Mención aparte a la multiculturalidad, y a la capacidad de hacer confluir la exploración de los enlaces sociales desde el lenguaje: todos los personajes interpretando la obra del genio ruso cada uno desde su lengua materna, entre las que hay desde chino mandarín hasta japonés y lengua de signos coreana.
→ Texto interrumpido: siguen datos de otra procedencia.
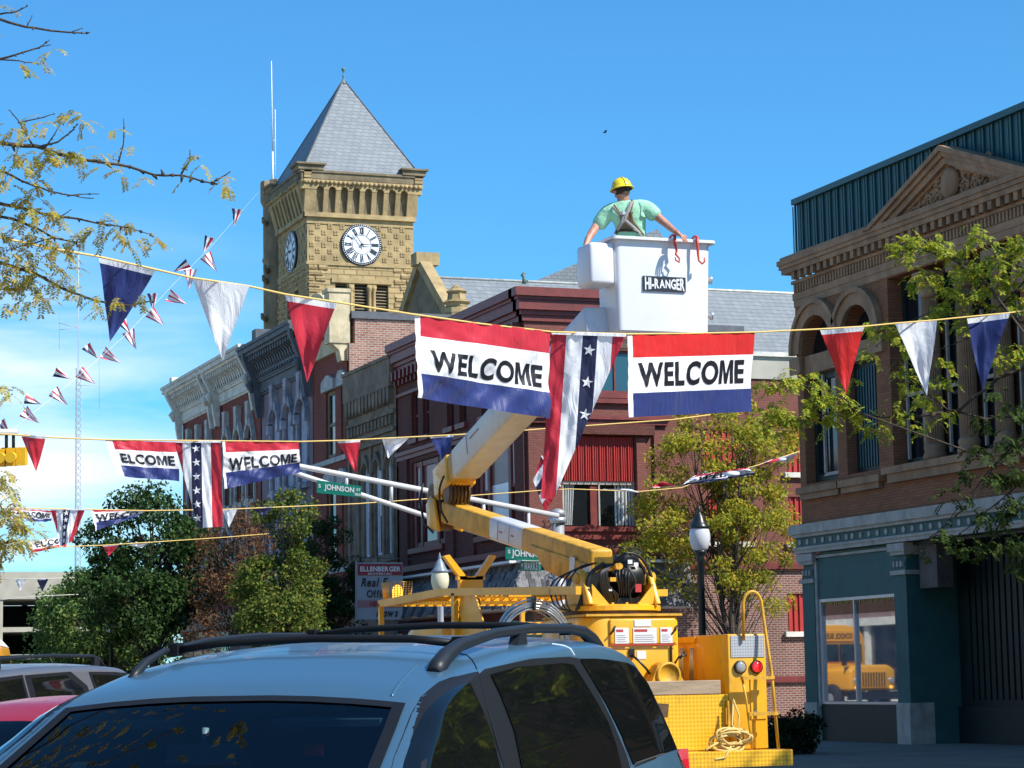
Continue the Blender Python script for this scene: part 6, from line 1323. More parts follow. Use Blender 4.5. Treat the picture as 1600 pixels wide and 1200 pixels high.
    for k in range(6): c_ = g0+Vector((-.14+.056*k, -.14, 0)); b.tube([c_+Vector((0, 0, .2)), c_+Vector((.0, -.03, 0)), c_-Vector((0, -.03, .18))], .018, 5)
    b.build('elbow_gear', RUSTY, T)
    b = MB(); c_ = at(694, 775, 35.0); b.tube([c_+Vector((0, 0, .3)), c_+Vector((-.07, 0, .1)), c_+Vector((-.05, 0, -.2)), c_+Vector((.05, 0, -.4))], .016, 6, spline=5); b.build('elbow_hose', HOSE, T)
    # bucket bracket
    b = MB(); b.box(11.35, 11.7, 26.68, 27.1, 5.7, 6.2); b.tube([(11.1, 26.9, 5.95), (11.9, 26.9, 5.95)], .12, 10); b.build('bucket_bracket', FIB, T)
    for ch in T.children:
        if ch.name.split('.')[0] in ('pedestal', 'pedestal_lip', 'control_door', 'red_strip', 'decal', 'latches', 'label_plate', 'slew_ring', 'turntable', 'turret_plate', 'plate_rib', 'drum_flange', 'pivot_pin', 'hydraulic_block', 'guard_hoop', 'hydraulic_hoses', 'valve_block', 'red_tag', 'tag_plate', 'winch'):
            up_ = ch.name.split('.')[0] in ('turret_plate', 'plate_rib', 'drum_flange', 'pivot_pin', 'hydraulic_block', 'guard_hoop', 'hydraulic_hoses', 'valve_block', 'red_tag', 'tag_plate')
            for q in [ch]+list(ch.children):
                if up_: q.data.transform(Matrix.Translation((0, 0, 2.475-zr)) @ Matrix.Scale(.84, 4, (0, 0, 1)) @ Matrix.Translation((0, 0, -2.8+zr)))
                q.data.transform(Matrix.Translation((-.17, 0, 0)))
    return T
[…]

Este simple acto de belleza lingüística condiciona la globalidad de la pieza de Hamaguchi, y coloca el punto de mira en cómo unos se pueden comunicar con otros incluso desde la falta de comprensión verbal, y en cómo la transmisión del mensaje cala mucho más allá de que el código usado entre emisor y receptor sea, en efecto, el mismo —mientras escribo estas líneas, aún me viene a la cabeza esa escena en la que el personaje de Park Yoo-rim expresa el mismo infinito con las manos delante de los cansados ojos del Vania de Kafuku: una cima de la belleza fílmica—. Completando su propio círculo, lo cierto es que Ryûsuke Hamaguchi nunca falta a la verdad de sus personajes, y les hace cómplices unos de los otros en escenas de máxima belleza urbana o de naturaleza brava y destructora —y destruida—, pero siempre unos frente a otros compartiendo el momento. Las relaciones, de este modo, definen la totalidad de la obra del nipón, tanto en esta Drive My Car como en la también sobresaliente La ruleta de la fortuna y la fantasía (2021), y sirven como vértice sobre el que basculan todas las inflexiones que propone: la muerte, la vida, el trabajo, el vacío existencial, la confianza, la sinceridad, la fidelidad, el matrimonio, el amor, el arte, la creación, el sexo. Drive My Car es cine eterno y expansivo, y en su ensayo sobre la vida humana, conecta con el corazón del mundo y todo lo que contiene. Y no es que responda, es que amplía hasta donde alcanza la vista y el oído la pregunta del relato de la joven que entraba en aquella habitación ajena, en la casa oscura donde caben más intrusos que habitantes, y sin mediar más palabra que un suspiro o exhalar más aire que el que va intercalado en un quejido, sabremos que la respuesta permanecerá para siempre un paso por delante. Siempre un recuerdo por detrás, y un paso por delante.